Synthetic fertilizer is highly unpredictable, with half of applied fertilizer lost to the environment from leaching or volatilization. Excess reactive nitrogen is released to the air during fertilizer application, only to be absorbed by water and run off into waterways, and eventually evaporate into the atmosphere as a greenhouse gas.
Less than 1% of all water on earth is freshwater. Agriculture uses 70% of that freshwater and nitrate runoff from synthetic fertilizer contributes to the 30-40% of lakes, rivers and aquifers that have nutrient pollution that contributes to “dead zones”
Agriculture, including synthetic fertilizers and livestock production, is the largest source of global N₂O emissions
N₂O is 273x more powerful at warming the planet than CO2 and accounts for 75% of total U.S. N₂O emissions.
N₂O, mostly from industry and agriculture, contributes 2.5% to total global GHG emissions.
Harness The Power Of Nature
While precision technologies and more sustainable conservation management practices can address some of the limitations of synthetic fertilizer, they don’t address its fundamental flaws. We are transforming agriculture by eliminating the need for synthetic fertilizer. Our technology meets the demand for nitrogen consistency and dependability by enabling microbes to convert atmospheric nitrogen and deliver it to crops.

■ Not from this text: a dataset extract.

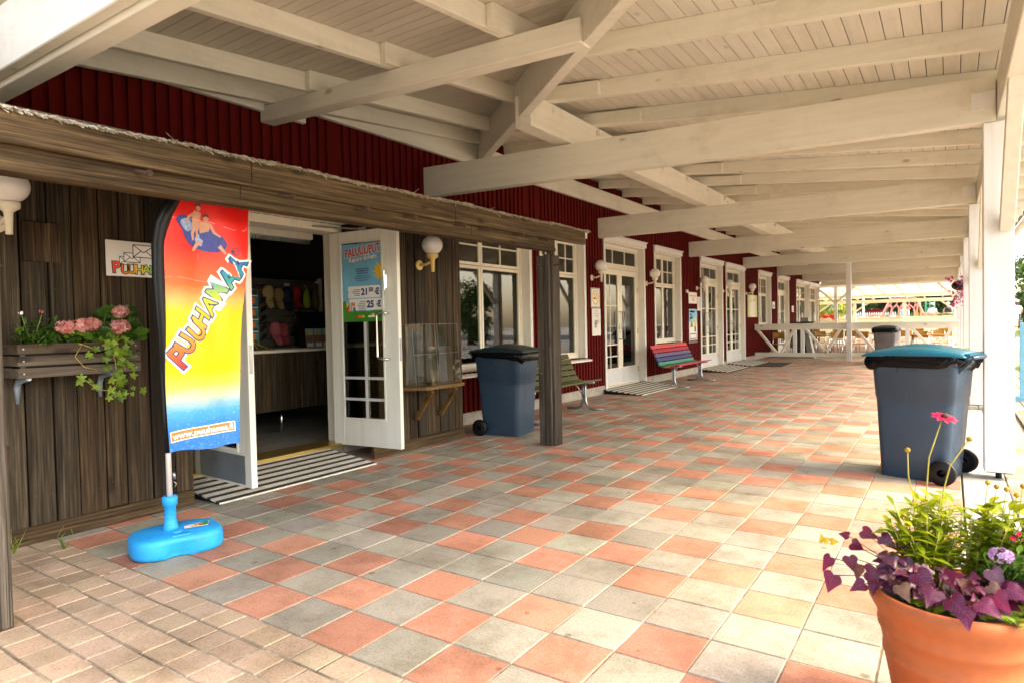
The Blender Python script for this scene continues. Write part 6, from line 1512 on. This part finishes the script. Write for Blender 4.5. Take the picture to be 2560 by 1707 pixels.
# ================================================================ things at the right edge
mt['skyrail'] = plain('sky_blue_paint', (.16, .45, .60), .45); mt['limerail'] = plain('lime_green_paint', (.26, .42, .06), .45); mt['emerald'] = plain('emerald_paint', (.03, .30, .17), .45)
fr = thing('play_fence', 'blue and green painted fence with crossed bars outside the white post', 'fence', (2.0, 10.4, 0))
MB().box(1.50, 3.4, 10.15, 10.30, -.03, .075).build('base_rail', 'skyrail', fr, bevel=.006)
for x, z, m__ in ((1.75, .95, 'skyrail'), (2.3, .95, 'emerald'), (2.9, .95, 'skyrail')): MB().box(x-.035, x+.035, 10.19, 10.26, .076, z+.25).build('post', m__, fr, bevel=.004)
for z in (.47, 1.02): MB().box(1.40, 1.714, 10.195, 10.25, z, z+.055).build('bar', 'limerail', fr, bevel=.004)
for z in (.42, .84): MB().box(1.786, 2.26, 10.195, 10.25, z, z+.06).build('bar', 'emerald', fr, bevel=.004)
MB().beam((1.58, 10.22, .53), (1.66, 10.22, 1.02), .04, .035).build('diagonal', 'limerail', fr)
MB().beam((1.80, 10.22, .50), (1.95, 10.22, .84), .04, .035).build('diagonal', 'emerald', fr)
ds = thing('dispenser', 'white bottle-shaped dispenser with yellow cap and orange base on the blue post', 'dispenser', (1.64, 10.6, 1.10))
MB().tube([(1.66, 10.6, -.03), (1.66, 10.6, 1.12)], .03, 10).build('pole', 'skyrail', ds)
MB().lathe([(.001,1.16),(.085,1.16),(.085,1.40),(.06,1.43),(.001,1.43)], (1.64, 10.6, 0), 20).build('bottle', 'paper', ds)
MB().lathe([(.001,1.431),(.055,1.431),(.05,1.48),(.02,1.50),(.018,1.53),(.001,1.53)], (1.64, 10.6, 0), 16).build('cap', 'yellow', ds)
MB().lathe([(.001,1.12),(.075,1.12),(.087,1.159),(.001,1.159)], (1.64, 10.6, 0), 20).build('collar', 'orange', ds)
tp = thing('terracotta_pot', 'plain terracotta pot with yellow-green plant half hidden behind the second white post', 'potted plant', (1.10, 9.6, 0))
mt['terra'] = scuffed('terracotta', (.43, .105, .026), .6, (.55, .27, .15), .3, 6, (.24, .08, .03))
MB().lathe([(.001,.16),(.13,.16),(.19,.62),(.21,.63),(.21,.72),(.18,.72),(.17,.68),(.001,.66)], (1.12, 9.5, 0), 24).build('pot', 'terra', tp)
MB().box(.98, 1.26, 9.36, 9.64, -.03, .157).build('block', 'plinth', tp)
mb = MB()
for k in range(160): 
    a = rp.uniform(0, 6.28); oval_leaf(mb, (1.12+.16*math.cos(a), 9.5+.16*math.sin(a), rp.uniform(.55, .85)), (math.cos(a), math.sin(a), rp.uniform(-.5, .5)), .06, .03)
mb.build('leaves', 'tree_leaf_b', tp)
hb = thing('hanging_basket', 'magenta trailing flowers in a hanging basket at the far right posts', 'hanging basket', (1.0, 15.8, 2.2))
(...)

By replicating a microbe's nitrogen fixing abilities, Pivot Bio is able to supply nitrogen directly to plants at the root, in any weather or soil, throughout the growing season. We are delivering the nitrogen necessary to grow essential crops without the negative impacts of synthetic fertilizer.
Thanks to our breakthroughs, we are supporting healthier, more productive and resilient crops and preventing nitrogen loss to the environment. We are signaling a sea change in nitrogen management and evaluation, measuring not just yield improvement but also profitability, predictability and sustainability.